Data for this task ::
"""

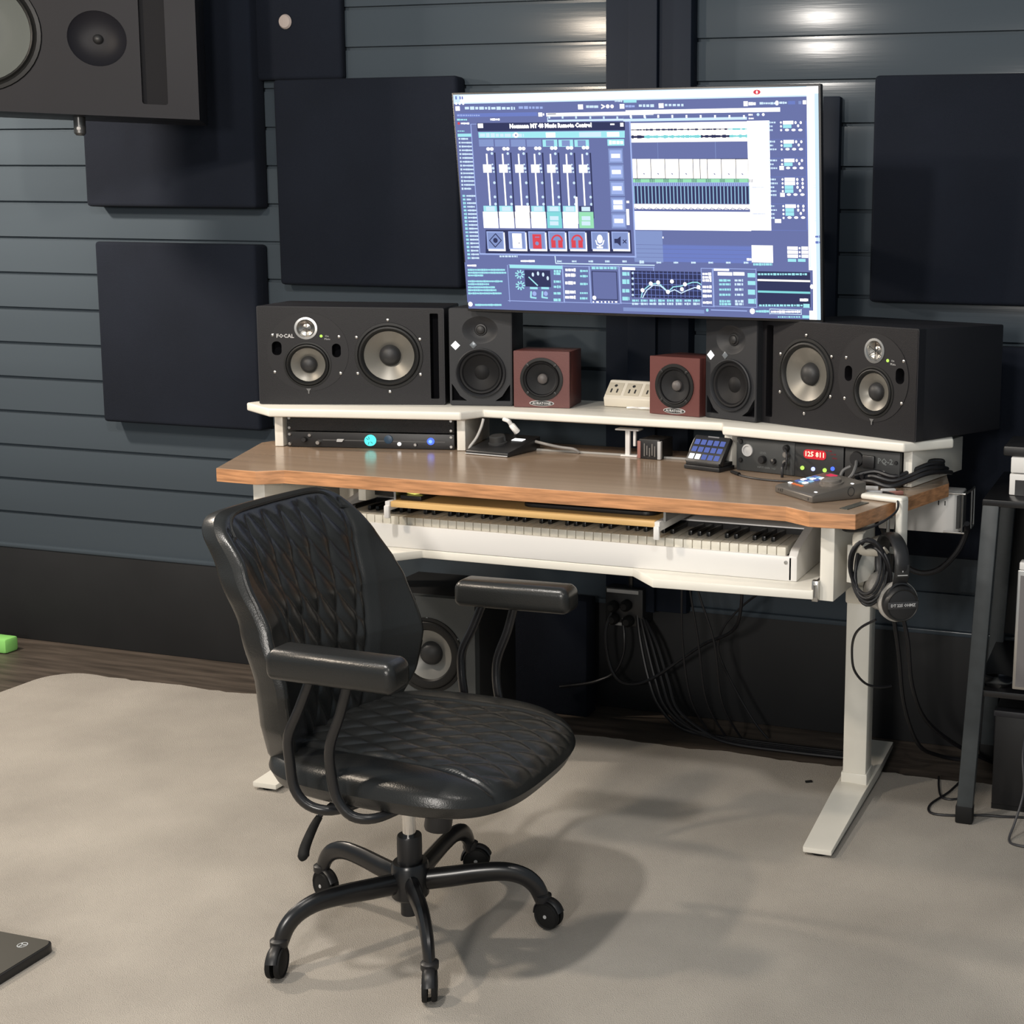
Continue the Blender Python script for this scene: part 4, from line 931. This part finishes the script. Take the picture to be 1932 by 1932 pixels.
# coiled cable over the hook
m_ = MB()
for i in range(6):
    w_, h_, ox, oz = .036 + .003 * (i % 3), .062 + .005 * (i % 4), -.622 + .003 * i, .790 - .004 * i
    m_.tube([(ox + w_ * math.cos(R(a)), 2.925 + .005 * i + .012 * math.sin(R(a * 2 + 40 * i)), oz + h_ * math.sin(R(a))) for a in range(0, 361, 24)], .0042, 8, 2)
o = m_.build('cable_coil', CABLE); tag(o, 'coil of black headphone cable hanging on the white hook', 'cable')
cable('headphone_cable', 'thin black cable looping in front of the right white desk leg', [(-.60, 2.96, .66), (-.64, 2.99, .63), (-.672, 3.06, .585), (-.690, 3.12, .53), (-.692, 3.16, .47), (-.672, 3.20, .425), (-.645, 3.24, .405), (-.62, 3.28, .398)], .0032)
g = 'black cables hanging behind the right desk leg'
cable('power_cable', 'black cable hanging straight down behind the right desk leg', [(-.60, 3.30, .83), (-.615, 3.32, .65), (-.595, 3.36, .50), (-.59, 3.42, .36), (-.57, 3.55, .22), (-.50, 3.70, .10), (-.40, 3.80, .02)], .006, None, 8, g)
cable('power_cable', 'black cable hanging straight down behind the right desk leg', [(-.62, 3.30, .83), (-.64, 3.34, .65), (-.625, 3.40, .45), (-.62, 3.48, .28), (-.60, 3.62, .12), (-.56, 3.76, .04), (-.50, 3.80, .02)], .006, None, 8, g)
cable('power_cable', 'thick black cable sagging below the white cable tray', [(-.70, 3.46, .80), (-.66, 3.47, .70), (-.60, 3.48, .655), (-.54, 3.48, .665), (-.49, 3.48, .72), (-.468, 3.48, .775), (-.465, 3.46, .80)], .008)
# cable tray / power box beyond the right end
t = thing('cable_tray', 'white boxy cable tray with mesh end sticking out under the right desk end', 'cable tray', (-.575, 3.42, .772))
m_ = MB(); m_.prism([(-.125, -.018), (.055, -.018), (.075, -.012), (.085, .004), (.09, .022), (.09, .10), (-.125, .10)], 0, .104, .003); m_.build('housing', WHITE2, t)
m_ = MB(); m_.prism([(.078, -.006), (.088, .004), (.0915, .022), (.0915, .10), (.084, .10), (.084, .02)], .010, .100, .001); m_.build('mesh_end', mat('mesh_grey', (.12, .12, .12, 1), .5, bump=1, bscale=900), t)
m_ = MB()
for z in (.004, .108): m_.tube([(.05, -.020, z), (.098, -.020, z), (.104, -.014, z), (.112, .06, z), (.112, .10, z)], .0028, 8, 2)
for p in ((.098, -.020), (.112, .05), (.112, .10)): m_.tube([(*p, .004), (*p, .108)], .0028, 8)
m_.build('wire_frame', STEEL, t)
m_ = MB(); m_.box(-.02, .018, -.0186, -.018, .080, .083); m_.box(.033, .036, -.0186, -.018, .074, .086); m_.box(.050, .053, -.0186, -.0175, .074, .086); m_.build('slots', LETTERB, t)
t.location.y = 3.47
# ------------------------------------------------------------------ equipment rack, right edge
t = thing('equipment_stand', 'dark grey metal equipment stand with leaning legs at the right edge', 'stand', (-.42, 3.385, .0122))
for x0_, y0_, x1_, y1_ in ((-.012, 0, .030, -.03), (.86, 0, .82, -.03), (-.012, .48, .030, .40), (.86, .48, .82, .40)):
    m_ = MB(); m_.box(-.021, .021, -.016, .016, 0, .845, .003)
    for v in m_.bm.verts: q = v.co.z / .845; v.co.x += x0_ + (x1_ - x0_) * q; v.co.y += y0_ + (y1_ - y0_) * q; v.co.z += .026
    m_.build('leg', LEGG, t)
    MB().box(x0_ - .023, x0_ + .023, y0_ - .018, y0_ + .018, .0, .05, .005).build('foot_cap', RUBBER, t)
MB().box(.008, .85, -.046, .42, .860, .878, .003).build('top_shelf', BMETAL, t)
MB().box(.004, .85, -.02, .46, .355, .372, .002).build('middle_shelf', BMETAL, t)
MB().box(.02, .83, .43, .445, .40, .84, .002).build('back_panel', PLINTH, t)
o = thing('amplifier_case', 'black box on the floor under the dark equipment stand', 'amplifier', (-.06, 3.62, .0122)); 
MB().box(-.315, .315, -.13, .18, .014, .275, .006).build('body', BPLAST, o); MB().box(-.318, .318, -.134, -.10, .262, .28, .004).build('top_edge', mat('dark_trim', (.03, .03, .035, 1), .4), o)
MB().box(-.315, .315, -.125, .18, .0, .016).build('plinth', RUBBER, o)
o = thing('display_unit', 'grey flat panel in a silver frame standing on the equipment stand, right edge', 'screen', (-.10, 3.345, .3855))
o.rotation_euler[0] = R(-4)
MB().box(-.218, .218, -.01, .03, .018, .325, .003).build('frame', STEEL, o); MB().box(-.210, .212, -.0115, -.009, .026, .312).build('panel', GREYP, o)
MB().box(-.215, .216, -.004, .05, .325, .345, .003).build('top_strip', WHITE2, o); MB().box(-.12, .12, -.01, .12, 0.0005, .018, .003).build('stand_base', BPLAST, o)
o = thing('printer', 'white and black box on top of the equipment stand, right edge', 'box', (-.175, 3.47, .8912))
MB().box(-.18, .18, -.05, .16, 0, .055, .003).build('lower_tray', WHITE2, o); MB().box(-.178, .18, -.05, .16, .058, .098, .003).build('lid', WHITE2, o)
MB().box(-.2, .18, -.04, .17, .0985, .125, .006).build('cover', BPLAST, o); MB().box(-.165, .16, -.053, -.049, .0, .04).build('front_flap', BPLAST, o)
o = MB().lathe([(0, .004), (.03, .0), (.045, .012), (.047, .014), (.03, .005), (0, .006)], UP(0, 0, 0), 28).build('metal_dish', CHROME, None, (-.365, 3.42, .3847)); tag(o, 'small shiny metal dish on the middle shelf of the equipment stand', 'dish')
g = 'thin black cables on the rug at the equipment stand'
cable('floor_cable', 'thin black cable looping on the rug left of the equipment stand leg', [(-.545, 3.66, .016), (-.532, 3.58, .016), (-.515, 3.52, .016), (-.49, 3.51, .016), (-.47, 3.52, .016)], .003)
cable('floor_cable', 'thin black cable running along the rug in front of the equipment stand', [(-.478, 3.66, .016), (-.50, 3.56, .016), (-.535, 3.46, .016), (-.525, 3.405, .016), (-.47, 3.405, .016), (-.40, 3.43, .016), (-.34, 3.44, .016), (-.26, 3.455, .016), (-.18, 3.44, .016), (-.1, 3.45, .016)], .0032)
cable('floor_cable', 'thin grey cable arching down in front of the black box, right edge', [(-.27, 3.47, .33), (-.285, 3.45, .27), (-.29, 3.42, .20), (-.28, 3.38, .12), (-.295, 3.34, .05), (-.305, 3.30, .016), (-.28, 3.275, .016), (-.23, 3.28, .016), (-.18, 3.31, .016)], .0032, mat('cable_dark_grey', (.04, .04, .045, 1), .5))
o = MB().box(-.010, .010, -.005, .005, .0, .004, .001).build('cable_clip', RUBBER, None, (-.892, 3.513, .0125), R(30)); tag(o, 'tiny black clip lying on the rug left of the right desk foot', 'clip')

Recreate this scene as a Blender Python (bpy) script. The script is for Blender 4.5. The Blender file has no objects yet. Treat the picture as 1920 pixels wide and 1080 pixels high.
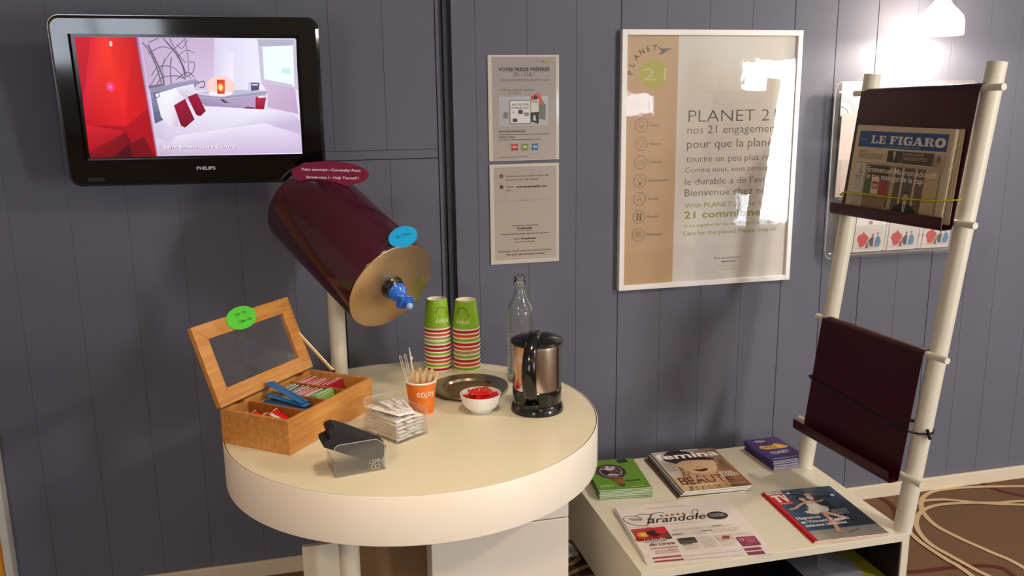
import bpy, bmesh, math, random
from mathutils import Vector, Matrix
random.seed(7)
SC = bpy.context.scene
COL = SC.collection
R = math.radians

# ------------------------------------------------------------------ camera
def cam_axes(yaw, pitch, roll):
    f = Vector((math.sin(yaw)*math.cos(pitch), math.cos(yaw)*math.cos(pitch), -math.sin(pitch)))
    r = Vector((math.cos(yaw), -math.sin(yaw), 0)); u = r.cross(f)
    return r*math.cos(roll)+u*math.sin(roll), -r*math.sin(roll)+u*math.cos(roll), f
r_, u_, f_ = cam_axes(R(13.775), R(12.365), R(-.701))
cd = bpy.data.cameras.new('camera'); cam = bpy.data.objects.new('camera', cd); COL.objects.link(cam)
cd.sensor_width = 36; cd.lens = 36*1638.26/1920; cd.clip_start = .05
m = Matrix((r_, u_, -f_)).transposed().to_4x4(); m.translation = Vector((0, -2.56, 1.448)); cam.matrix_world = m
SC.camera = cam

# ------------------------------------------------------------------ world, lights, exposure
w = bpy.data.worlds.new('world'); SC.world = w; w.use_nodes = True
w.node_tree.nodes['Background'].inputs[0].default_value = (.75, .85, 1, 1)
w.node_tree.nodes['Background'].inputs[1].default_value = 1.2
SC.view_settings.view_transform = 'Standard'; SC.view_settings.look = 'None'
SC.view_settings.gamma = 1; SC.view_settings.use_curve_mapping = False
SC.view_settings.exposure = 0.0
def area(name, loc, target, size, power, col, sy=None, spread=180):
    l = bpy.data.lights.new(name, 'AREA'); l.energy = power; l.color = col; l.size = size; l.spread = R(spread)
    if sy: l.shape = 'RECTANGLE'; l.size_y = sy
    o = bpy.data.objects.new(name, l); COL.objects.link(o); o.location = loc
    o.rotation_euler = (Vector(target)-Vector(loc)).to_track_quat('-Z', 'Y').to_euler(); return o
WARM = (1, .80, .58); NEUT = (1, .92, .82); COOL = (.78, .88, 1)
area('ceiling_lamp_right', (2.5, -2.3, 2.52), (1.2, -.5, .5), .22, 30, NEUT)
area('ceiling_lamp_middle', (.40, -1.35, 2.52), (.30, -1.0, .5), .22, 2.3, WARM, spread=64)
area('warm_fill_left', (-1.1, -3.0, 2.52), (.1, -.95, .6), .3, 2.2, (1, .70, .42), spread=50)  # added fill, warms the left of the table rim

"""

Aim of the task :: From the records above, copy only the lines running from the line holding "Recreate this scene" through the line holding "R = math.radians", with no pictures.

Answer below ::
Recreate this scene as a Blender Python (bpy) script. The script is for Blender 4.5. The Blender file has no objects yet. Treat the picture as 1920 pixels wide and 1080 pixels high.
import bpy, bmesh, math, random
from mathutils import Vector, Matrix
random.seed(7)
SC = bpy.context.scene
COL = SC.collection
R = math.radians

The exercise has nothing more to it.